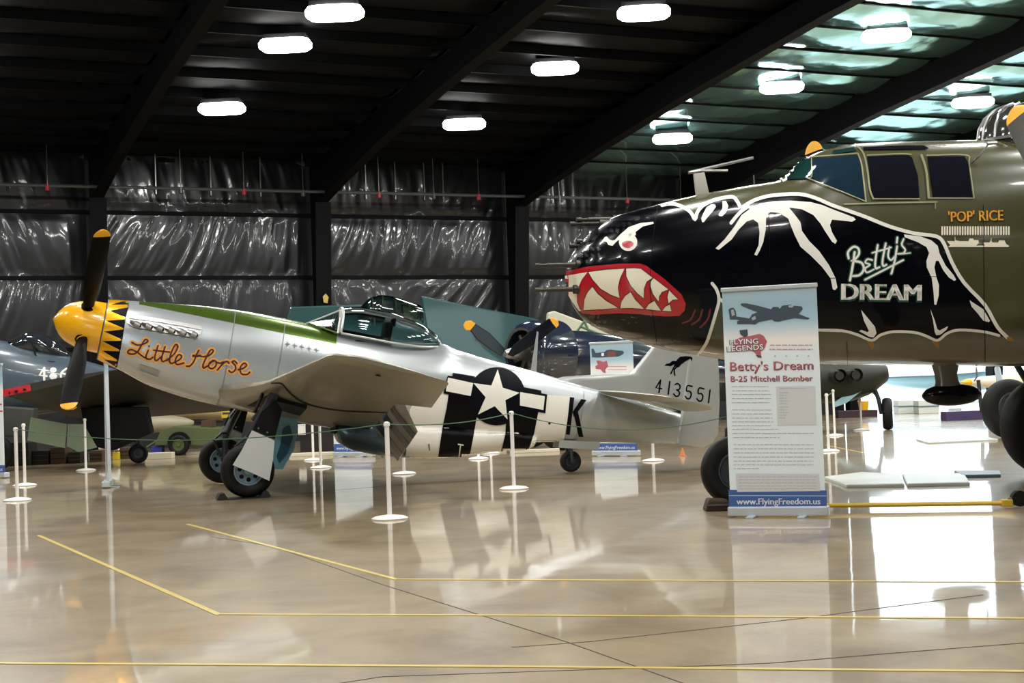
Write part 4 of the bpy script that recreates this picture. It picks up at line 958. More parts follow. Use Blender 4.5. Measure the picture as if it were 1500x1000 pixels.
for s in (-1, 1):
    MB().rings(wing_rings([(s*.5, 5.0, 2.55, 8.4, 2.45, .16, 1), (s*2.9, 5.1, 2.62, 8.1, 2.55, .15, 1), (s*4.4, 5.25, 2.64, 7.9, 2.58, .14, 1)]+([(s*6.5, 5.5, 2.66, 7.6, 2.62, .13, 1), (s*10.2, 5.9, 2.68, 7.0, 2.66, .11, 1)] if s < 0 else [(s*4.6, 5.3, 2.64, 7.85, 2.58, .08, 1)]))).build('wing', M['odf'], bo, smooth=40)
    MB().rings(wing_rings([(s*.1, 13.8, 2.95, 15.6, 2.95, .1, 1), (s*3.2, 14.0, 2.95, 15.4, 2.95, .1, 1)])).build('tailplane', M['odf'], bo, smooth=40)
    MB().rings([[Vector((p.x, s*3.2+p.y, p.z)) for p in r] for r in wing_rings([(2.3, 14.2, 0, 15.6, 0, .1, 1), (3.2, 13.9, 0, 15.8, 0, .1, 1), (4.2, 14.4, 0, 15.6, 0, .08, 1)], True)]).build('fin', M['odf'], bo, smooth=40)

# ================================================================== roll-up banners
M['ban_sky'] = mat('banner_print', 'ffffff', .45, coat=.15)
def banner_mat(name, z0, z1, top='9dbccb', mid='f2eeea', low='e6f1f6'):
    m = mat(name, 'ffffff', .42, coat=.2); nt = m.node_tree; b = nt.nodes['Principled BSDF']
    tc = nt.nodes.new('ShaderNodeTexCoord'); sp_ = nt.nodes.new('ShaderNodeSeparateXYZ'); nt.links.new(tc.outputs['Object'], sp_.inputs[0])
    r = nt.nodes.new('ShaderNodeMapRange'); r.inputs[1].default_value = z0; r.inputs[2].default_value = z1; nt.links.new(sp_.outputs[2], r.inputs[0])
    cr = nt.nodes.new('ShaderNodeValToRGB'); e = cr.color_ramp.elements; e[0].position = 0; e[0].color = (*lin(low), 1); e[1].position = 1; e[1].color = (*lin('a9c0cb'), 1)
    for p_, c_ in ((.70, low), (.76, mid), (.84, 'a9c9da'), (.92, top)): k = e.new(p_); k.color = (*lin(c_), 1)
    nt.links.new(r.outputs[0], cr.inputs[0]); nt.links.new(cr.outputs[0], b.inputs['Base Color']); return m
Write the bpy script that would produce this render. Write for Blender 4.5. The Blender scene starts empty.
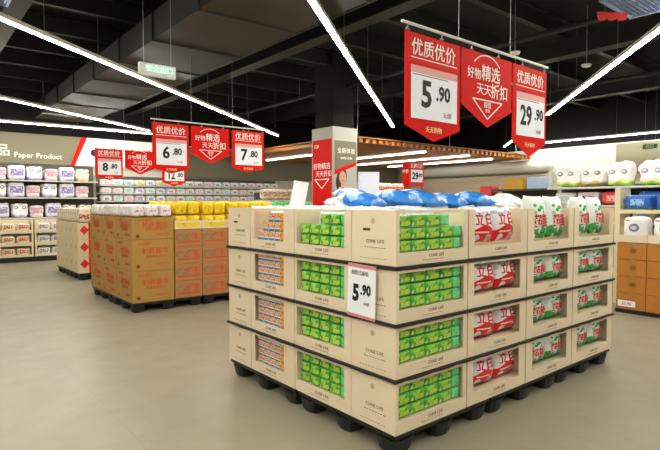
import bpy, math, random
from mathutils import Vector, Matrix, noise
random.seed(7)
S = bpy.context.scene
COL = S.collection
PI = math.pi

# ------------------------------------------------------------------ camera, world, exposure
cd = bpy.data.cameras.new('camera'); cam = bpy.data.objects.new('camera', cd); COL.objects.link(cam)
cd.sensor_width = 36; cd.lens = 518 / 660 * 36; cd.clip_start = .05; cd.clip_end = 200
cam.location = (0, 0, 1.637)
cam.rotation_euler = (PI/2 - math.atan(22/518), 0, math.atan2(.773, .633) - PI/2)
S.camera = cam
W = bpy.data.worlds.new('world'); S.world = W; W.use_nodes = True
W.node_tree.nodes['Background'].inputs[0].default_value = (.9, .95, 1, 1)
W.node_tree.nodes['Background'].inputs[1].default_value = .25
S.view_settings.view_transform = 'Standard'; S.view_settings.look = 'None'
S.view_settings.gamma = 1; S.view_settings.exposure = 2.35
S.view_settings.use_curve_mapping = False
LAMP = 17.0          # emission strength of every ceiling tube
LAMPC = (1.0, .985, .89)

# ------------------------------------------------------------------ materials
def srgb(c):
    if isinstance(c, str):
        c = [int(c[i:i+2], 16)/255 for i in (0, 2, 4)]
    return tuple((x/12.92 if x <= .04045 else ((x+.055)/1.055)**2.4) for x in c) + (1,)
_m = {}
class MK:
    """small node-expression builder"""
    def __init__(s, name, rough=.6, metal=0, spec=.4):
        s.m = bpy.data.materials.new(name); s.m.use_nodes = True
        s.nt = s.m.node_tree; s.b = s.nt.nodes['Principled BSDF']
        s.b.inputs['Roughness'].default_value = rough
        s.b.inputs['Metallic'].default_value = metal
        s.b.inputs['Specular IOR Level'].default_value = spec
        s.tc = s.nt.nodes.new('ShaderNodeTexCoord')
        sp = s.nt.nodes.new('ShaderNodeSeparateXYZ'); s.nt.links.new(s.tc.outputs['Object'], sp.inputs[0])
        s.x, s.y, s.z = sp.outputs
        s.col = None
    def f(s, op, a, b=None, c=None):
        n = s.nt.nodes.new('ShaderNodeMath'); n.operation = op
        for i, v in enumerate((a, b, c)):
            if v is None: continue
            if isinstance(v, (int, float)): n.inputs[i].default_value = v
            else: s.nt.links.new(v, n.inputs[i])
        return n.outputs[0]
    def noise(s, scale, detail=2, vec=None):
        n = s.nt.nodes.new('ShaderNodeTexNoise'); n.inputs['Scale'].default_value = scale
        n.inputs['Detail'].default_value = detail
        s.nt.links.new(vec or s.tc.outputs['Object'], n.inputs['Vector']); return n.outputs[0]
    def base(s, c):
        n = s.nt.nodes.new('ShaderNodeRGB'); n.outputs[0].default_value = srgb(c); s.col = n.outputs[0]; return s
    def mix(s, fac, c):
        n = s.nt.nodes.new('ShaderNodeMix'); n.data_type = 'RGBA'
        if isinstance(fac, (int, float)): n.inputs[0].default_value = fac
        else: s.nt.links.new(fac, n.inputs[0])
        s.nt.links.new(s.col, n.inputs[6]); n.inputs[7].default_value = srgb(c); s.col = n.outputs[2]; return s
    def ell(s, x0, z0, rx, rz):
        a = s.f('POWER', s.f('ABSOLUTE', s.f('DIVIDE', s.f('SUBTRACT', s.x, x0), rx)), 2)
        b = s.f('POWER', s.f('ABSOLUTE', s.f('DIVIDE', s.f('SUBTRACT', s.z, z0), rz)), 2)
        return s.f('LESS_THAN', s.f('ADD', a, b), 1)
    def rect(s, x0, z0, hx, hz):
        a = s.f('LESS_THAN', s.f('ABSOLUTE', s.f('SUBTRACT', s.x, x0)), hx)
        b = s.f('LESS_THAN', s.f('ABSOLUTE', s.f('SUBTRACT', s.z, z0)), hz)
        return s.f('MULTIPLY', a, b)
    def below(s, z0, amp=0, k=1, ph=0):
        t = s.f('MULTIPLY', s.f('SINE', s.f('MULTIPLY_ADD', s.x, k, ph)), amp)
        return s.f('LESS_THAN', s.f('SUBTRACT', s.z, t), z0)
    def above(s, z0, amp=0, k=1, ph=0): return s.f('SUBTRACT', 1, s.below(z0, amp, k, ph))
    def nz(s, scale, t, detail=2): return s.f('GREATER_THAN', s.noise(scale, detail), t)
    def soft(s, scale, amt, detail=3): return s.f('MULTIPLY', s.noise(scale, detail), amt)
    def both(s, a, b): return s.f('MULTIPLY', a, b)
    def bump(s, scale, strength, detail=3):
        n = s.nt.nodes.new('ShaderNodeBump'); n.inputs['Strength'].default_value = strength; n.inputs['Distance'].default_value = .01
        s.nt.links.new(s.noise(scale, detail), n.inputs['Height']); s.nt.links.new(n.outputs[0], s.b.inputs['Normal']); return s
    def done(s):
        s.nt.links.new(s.col, s.b.inputs['Base Color']); return s.m
def plain(name, c, rough=.6, metal=0, var=.0, vs=6, spec=.4):
    if name in _m: return _m[name]
    k = MK(name, rough, metal, spec).base(c)
    if var: k.mix(k.soft(vs, var), '000000')
    _m[name] = k.done(); return _m[name]
def emis(name, c, st):
    m = bpy.data.materials.new(name); m.use_nodes = True; nt = m.node_tree
    b = nt.nodes['Principled BSDF']; b.inputs['Base Color'].default_value = (.8, .8, .8, 1)
    b.inputs['Emission Color'].default_value = tuple(c) + (1,); b.inputs['Emission Strength'].default_value = st
    return m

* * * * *

Write out each line of the listing above, exactly, from its first line to the line holding "MB().rings([[Vector((p.x, s*3.2+p.y, p.z))", inclusive. Skip the pictures.

Write part 4 of the bpy script that recreates this picture. It picks up at line 958. More parts follow. Use Blender 4.5. Measure the picture as if it were 1500x1000 pixels.
for s in (-1, 1):
    MB().rings(wing_rings([(s*.5, 5.0, 2.55, 8.4, 2.45, .16, 1), (s*2.9, 5.1, 2.62, 8.1, 2.55, .15, 1), (s*4.4, 5.25, 2.64, 7.9, 2.58, .14, 1)]+([(s*6.5, 5.5, 2.66, 7.6, 2.62, .13, 1), (s*10.2, 5.9, 2.68, 7.0, 2.66, .11, 1)] if s < 0 else [(s*4.6, 5.3, 2.64, 7.85, 2.58, .08, 1)]))).build('wing', M['odf'], bo, smooth=40)
    MB().rings(wing_rings([(s*.1, 13.8, 2.95, 15.6, 2.95, .1, 1), (s*3.2, 14.0, 2.95, 15.4, 2.95, .1, 1)])).build('tailplane', M['odf'], bo, smooth=40)
    MB().rings([[Vector((p.x, s*3.2+p.y, p.z)) for p in r] for r in wing_rings([(2.3, 14.2, 0, 15.6, 0, .1, 1), (3.2, 13.9, 0, 15.8, 0, .1, 1), (4.2, 14.4, 0, 15.6, 0, .08, 1)], True)]).build('fin', M['odf'], bo, smooth=40)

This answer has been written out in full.